Post by racketmotorman » Thu Dec 08, 2005 6:02 am

Hi Fredrik
The PJ's coming along nicely , just finished putting some paint on the heat shielding , just a matter of screwing the panels on and she'll be ready for a testrun with the "new" plastic reeds .
Its a bit of a bummer having to develop the basic PJ rather than just making a standard design and getting on with the freepower testing .

The Kamps and Schreckling books are pretty good but are more interested in reaction turbines that are designed for a particular rpm .
With our freepower turbines , I feel its more important to get the "stall" characteristics right as its at low rpm where we experience the greatest "power loss" and the greatest reduction in performance , theres generally more than enough "top end" power :D

I haven't come across a book thats entirely devoted to just turbine design , but I should imagine they're out there , maybe something written in the 1950-60s when they didn't expect you to know everything before reading the book .

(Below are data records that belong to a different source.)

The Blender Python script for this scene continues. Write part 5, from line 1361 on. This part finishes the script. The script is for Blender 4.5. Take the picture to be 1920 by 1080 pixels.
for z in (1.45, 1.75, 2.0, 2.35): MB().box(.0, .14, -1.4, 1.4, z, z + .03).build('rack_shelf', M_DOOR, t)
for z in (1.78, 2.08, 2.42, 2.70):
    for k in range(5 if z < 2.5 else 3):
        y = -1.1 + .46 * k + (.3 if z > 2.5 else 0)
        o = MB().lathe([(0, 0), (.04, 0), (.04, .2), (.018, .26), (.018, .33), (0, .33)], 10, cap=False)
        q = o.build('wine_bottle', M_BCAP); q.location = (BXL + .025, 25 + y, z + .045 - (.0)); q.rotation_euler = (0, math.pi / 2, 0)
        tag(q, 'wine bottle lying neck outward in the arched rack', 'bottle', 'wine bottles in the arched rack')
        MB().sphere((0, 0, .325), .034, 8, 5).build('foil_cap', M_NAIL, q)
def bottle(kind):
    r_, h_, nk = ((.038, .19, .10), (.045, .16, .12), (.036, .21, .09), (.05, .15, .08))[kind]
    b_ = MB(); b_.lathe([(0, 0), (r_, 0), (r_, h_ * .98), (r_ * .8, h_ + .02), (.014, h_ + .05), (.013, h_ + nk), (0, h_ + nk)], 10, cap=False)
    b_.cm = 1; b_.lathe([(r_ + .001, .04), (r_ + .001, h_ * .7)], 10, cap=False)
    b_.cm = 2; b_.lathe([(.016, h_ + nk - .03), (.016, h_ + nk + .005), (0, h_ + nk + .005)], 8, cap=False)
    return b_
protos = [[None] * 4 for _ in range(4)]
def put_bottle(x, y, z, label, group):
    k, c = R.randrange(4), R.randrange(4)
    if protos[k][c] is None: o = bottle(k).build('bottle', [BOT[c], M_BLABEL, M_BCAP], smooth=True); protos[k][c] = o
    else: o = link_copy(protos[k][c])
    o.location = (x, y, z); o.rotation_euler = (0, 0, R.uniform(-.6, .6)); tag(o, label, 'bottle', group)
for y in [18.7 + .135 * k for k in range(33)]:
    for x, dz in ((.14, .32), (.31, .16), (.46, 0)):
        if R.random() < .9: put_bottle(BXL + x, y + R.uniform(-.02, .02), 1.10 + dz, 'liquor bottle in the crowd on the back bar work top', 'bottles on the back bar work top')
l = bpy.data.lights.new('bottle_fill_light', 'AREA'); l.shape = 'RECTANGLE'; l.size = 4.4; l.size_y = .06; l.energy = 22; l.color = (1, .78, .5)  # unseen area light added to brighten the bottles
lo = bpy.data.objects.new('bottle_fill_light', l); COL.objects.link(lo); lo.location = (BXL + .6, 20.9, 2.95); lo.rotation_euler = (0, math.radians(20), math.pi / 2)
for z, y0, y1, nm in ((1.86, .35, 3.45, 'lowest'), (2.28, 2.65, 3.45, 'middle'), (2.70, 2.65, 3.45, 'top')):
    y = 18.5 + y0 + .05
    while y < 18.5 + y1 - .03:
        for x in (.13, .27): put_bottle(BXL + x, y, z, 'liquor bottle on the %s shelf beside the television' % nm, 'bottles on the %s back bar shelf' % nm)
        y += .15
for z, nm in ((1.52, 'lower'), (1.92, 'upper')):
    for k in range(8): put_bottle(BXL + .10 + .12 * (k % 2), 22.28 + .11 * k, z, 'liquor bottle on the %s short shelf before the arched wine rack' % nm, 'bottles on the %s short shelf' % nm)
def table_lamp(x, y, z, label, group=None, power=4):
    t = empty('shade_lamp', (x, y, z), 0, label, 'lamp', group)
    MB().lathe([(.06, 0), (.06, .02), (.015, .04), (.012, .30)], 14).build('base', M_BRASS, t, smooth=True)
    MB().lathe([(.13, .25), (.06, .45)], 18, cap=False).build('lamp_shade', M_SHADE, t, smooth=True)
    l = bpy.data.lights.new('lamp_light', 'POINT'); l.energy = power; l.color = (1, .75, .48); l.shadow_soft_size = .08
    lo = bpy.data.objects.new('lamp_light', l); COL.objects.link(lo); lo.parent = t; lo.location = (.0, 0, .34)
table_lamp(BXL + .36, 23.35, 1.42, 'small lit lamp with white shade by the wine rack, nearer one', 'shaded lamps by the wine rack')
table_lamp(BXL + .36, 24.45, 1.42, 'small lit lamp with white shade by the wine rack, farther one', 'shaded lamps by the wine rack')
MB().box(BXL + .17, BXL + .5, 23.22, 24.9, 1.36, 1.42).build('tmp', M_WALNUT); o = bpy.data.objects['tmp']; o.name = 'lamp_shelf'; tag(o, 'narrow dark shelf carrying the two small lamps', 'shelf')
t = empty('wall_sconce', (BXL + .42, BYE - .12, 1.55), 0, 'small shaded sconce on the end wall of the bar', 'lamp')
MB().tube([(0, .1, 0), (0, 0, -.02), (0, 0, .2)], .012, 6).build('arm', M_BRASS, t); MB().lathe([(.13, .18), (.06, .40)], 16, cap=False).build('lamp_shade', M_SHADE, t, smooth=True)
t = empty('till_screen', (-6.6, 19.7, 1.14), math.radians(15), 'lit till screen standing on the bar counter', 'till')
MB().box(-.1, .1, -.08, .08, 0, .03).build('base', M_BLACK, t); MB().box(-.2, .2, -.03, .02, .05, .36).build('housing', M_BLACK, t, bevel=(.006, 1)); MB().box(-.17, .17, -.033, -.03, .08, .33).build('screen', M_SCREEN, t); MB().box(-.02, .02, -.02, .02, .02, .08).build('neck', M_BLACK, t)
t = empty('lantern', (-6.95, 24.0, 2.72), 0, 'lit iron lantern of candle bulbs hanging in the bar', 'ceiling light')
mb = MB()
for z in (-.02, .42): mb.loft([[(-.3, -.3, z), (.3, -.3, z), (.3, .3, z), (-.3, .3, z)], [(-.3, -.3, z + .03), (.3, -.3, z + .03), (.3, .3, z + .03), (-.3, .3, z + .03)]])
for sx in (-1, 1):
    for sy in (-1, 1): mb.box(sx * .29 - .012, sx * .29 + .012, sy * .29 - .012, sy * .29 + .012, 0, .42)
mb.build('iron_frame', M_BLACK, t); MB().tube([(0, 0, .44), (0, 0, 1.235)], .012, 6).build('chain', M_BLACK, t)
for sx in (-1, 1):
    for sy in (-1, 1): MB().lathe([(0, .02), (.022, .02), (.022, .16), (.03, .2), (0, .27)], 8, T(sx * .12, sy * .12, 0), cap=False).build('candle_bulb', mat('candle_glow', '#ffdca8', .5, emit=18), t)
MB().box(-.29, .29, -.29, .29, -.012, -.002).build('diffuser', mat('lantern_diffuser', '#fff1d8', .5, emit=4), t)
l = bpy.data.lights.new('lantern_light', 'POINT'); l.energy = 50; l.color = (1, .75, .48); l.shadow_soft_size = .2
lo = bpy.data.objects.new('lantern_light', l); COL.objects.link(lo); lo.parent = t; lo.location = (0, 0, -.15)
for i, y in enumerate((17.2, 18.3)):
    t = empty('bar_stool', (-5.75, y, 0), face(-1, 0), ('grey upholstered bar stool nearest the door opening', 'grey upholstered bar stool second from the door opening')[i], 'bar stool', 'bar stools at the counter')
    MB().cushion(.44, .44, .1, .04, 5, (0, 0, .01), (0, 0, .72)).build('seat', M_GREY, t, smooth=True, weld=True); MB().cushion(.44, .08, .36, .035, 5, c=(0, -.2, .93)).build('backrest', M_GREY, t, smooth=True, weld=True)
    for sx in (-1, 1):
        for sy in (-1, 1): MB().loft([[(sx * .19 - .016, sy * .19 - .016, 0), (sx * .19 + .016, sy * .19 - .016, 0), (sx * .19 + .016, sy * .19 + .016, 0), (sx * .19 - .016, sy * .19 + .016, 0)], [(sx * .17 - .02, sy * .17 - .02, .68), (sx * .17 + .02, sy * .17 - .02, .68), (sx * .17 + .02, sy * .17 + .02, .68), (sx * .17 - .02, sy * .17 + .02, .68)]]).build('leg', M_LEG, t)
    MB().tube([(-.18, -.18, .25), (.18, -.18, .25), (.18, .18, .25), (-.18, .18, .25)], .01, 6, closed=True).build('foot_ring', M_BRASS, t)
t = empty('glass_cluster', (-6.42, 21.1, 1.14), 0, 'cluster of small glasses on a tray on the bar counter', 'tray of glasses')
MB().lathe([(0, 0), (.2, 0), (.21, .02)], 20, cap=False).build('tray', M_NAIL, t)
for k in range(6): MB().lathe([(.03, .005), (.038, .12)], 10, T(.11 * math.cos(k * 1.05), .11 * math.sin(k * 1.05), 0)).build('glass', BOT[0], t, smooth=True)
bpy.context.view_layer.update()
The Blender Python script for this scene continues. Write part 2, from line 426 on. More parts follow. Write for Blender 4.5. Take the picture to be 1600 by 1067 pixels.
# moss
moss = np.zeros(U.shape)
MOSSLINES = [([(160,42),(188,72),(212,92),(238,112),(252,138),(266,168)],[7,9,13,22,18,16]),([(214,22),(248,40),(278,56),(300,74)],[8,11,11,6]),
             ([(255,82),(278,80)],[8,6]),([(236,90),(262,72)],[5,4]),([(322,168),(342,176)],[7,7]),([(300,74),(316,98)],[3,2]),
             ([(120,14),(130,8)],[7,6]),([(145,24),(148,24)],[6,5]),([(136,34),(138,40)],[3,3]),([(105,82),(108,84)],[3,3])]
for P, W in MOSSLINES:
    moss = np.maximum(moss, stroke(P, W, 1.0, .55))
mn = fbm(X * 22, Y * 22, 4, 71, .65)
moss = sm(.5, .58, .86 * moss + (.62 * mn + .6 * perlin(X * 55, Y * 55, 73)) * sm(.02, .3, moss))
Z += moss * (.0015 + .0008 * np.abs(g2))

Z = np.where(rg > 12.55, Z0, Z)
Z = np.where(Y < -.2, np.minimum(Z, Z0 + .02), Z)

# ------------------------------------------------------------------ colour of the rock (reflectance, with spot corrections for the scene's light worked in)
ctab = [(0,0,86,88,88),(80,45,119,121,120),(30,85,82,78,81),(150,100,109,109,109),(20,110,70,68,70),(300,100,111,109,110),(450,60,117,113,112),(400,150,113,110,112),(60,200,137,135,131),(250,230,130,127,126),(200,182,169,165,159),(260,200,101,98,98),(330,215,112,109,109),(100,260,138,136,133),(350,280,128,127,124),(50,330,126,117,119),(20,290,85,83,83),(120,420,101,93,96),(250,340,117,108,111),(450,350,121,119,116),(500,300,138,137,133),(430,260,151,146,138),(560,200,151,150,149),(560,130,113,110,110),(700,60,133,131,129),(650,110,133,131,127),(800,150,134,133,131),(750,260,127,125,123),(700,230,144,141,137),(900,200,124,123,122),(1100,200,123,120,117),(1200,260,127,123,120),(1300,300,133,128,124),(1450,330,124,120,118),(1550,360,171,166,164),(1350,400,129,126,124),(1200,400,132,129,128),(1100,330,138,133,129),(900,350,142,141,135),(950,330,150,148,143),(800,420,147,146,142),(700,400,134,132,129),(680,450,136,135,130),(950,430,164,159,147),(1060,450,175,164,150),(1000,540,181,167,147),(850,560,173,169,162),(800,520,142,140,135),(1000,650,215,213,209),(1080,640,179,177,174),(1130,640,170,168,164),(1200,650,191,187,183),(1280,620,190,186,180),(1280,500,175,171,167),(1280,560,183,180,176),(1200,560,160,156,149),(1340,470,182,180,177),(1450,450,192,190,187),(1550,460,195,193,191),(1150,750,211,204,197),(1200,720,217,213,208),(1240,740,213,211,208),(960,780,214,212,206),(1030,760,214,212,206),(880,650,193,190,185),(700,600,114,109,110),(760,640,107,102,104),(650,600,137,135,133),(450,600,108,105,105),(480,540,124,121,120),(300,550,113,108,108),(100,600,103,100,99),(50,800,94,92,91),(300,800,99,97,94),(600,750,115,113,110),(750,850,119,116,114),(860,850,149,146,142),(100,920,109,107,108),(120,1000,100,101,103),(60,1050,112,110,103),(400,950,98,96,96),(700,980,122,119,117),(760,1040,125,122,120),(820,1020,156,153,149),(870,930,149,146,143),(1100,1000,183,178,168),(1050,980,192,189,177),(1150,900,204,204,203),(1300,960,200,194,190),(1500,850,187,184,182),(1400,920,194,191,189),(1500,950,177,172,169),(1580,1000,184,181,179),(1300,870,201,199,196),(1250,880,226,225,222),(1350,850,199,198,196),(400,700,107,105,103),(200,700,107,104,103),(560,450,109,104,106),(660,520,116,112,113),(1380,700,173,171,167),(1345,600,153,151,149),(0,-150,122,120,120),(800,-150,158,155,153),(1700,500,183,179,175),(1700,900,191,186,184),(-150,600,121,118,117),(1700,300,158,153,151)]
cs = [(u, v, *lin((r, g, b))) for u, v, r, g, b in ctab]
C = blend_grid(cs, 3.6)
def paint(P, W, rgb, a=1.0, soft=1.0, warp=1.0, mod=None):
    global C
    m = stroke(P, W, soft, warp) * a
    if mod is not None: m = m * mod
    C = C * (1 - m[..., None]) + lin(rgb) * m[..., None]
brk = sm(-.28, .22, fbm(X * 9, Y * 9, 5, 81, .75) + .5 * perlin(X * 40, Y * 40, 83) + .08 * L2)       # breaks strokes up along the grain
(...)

One of the thing I'm very interested in finding out with my home made impulse turbine is just how well it converts gas energy into shaftpower at stall rpm compared with the Allison reaction turbine I used in the bike and the turbocharger radial inflow turbine used in the kart .
The inlet angles on my homemade turbine are designed for a maximum of 15,000 rpm compared with the 30,000 rpm of the bikes even though theres not a lot of difference in size .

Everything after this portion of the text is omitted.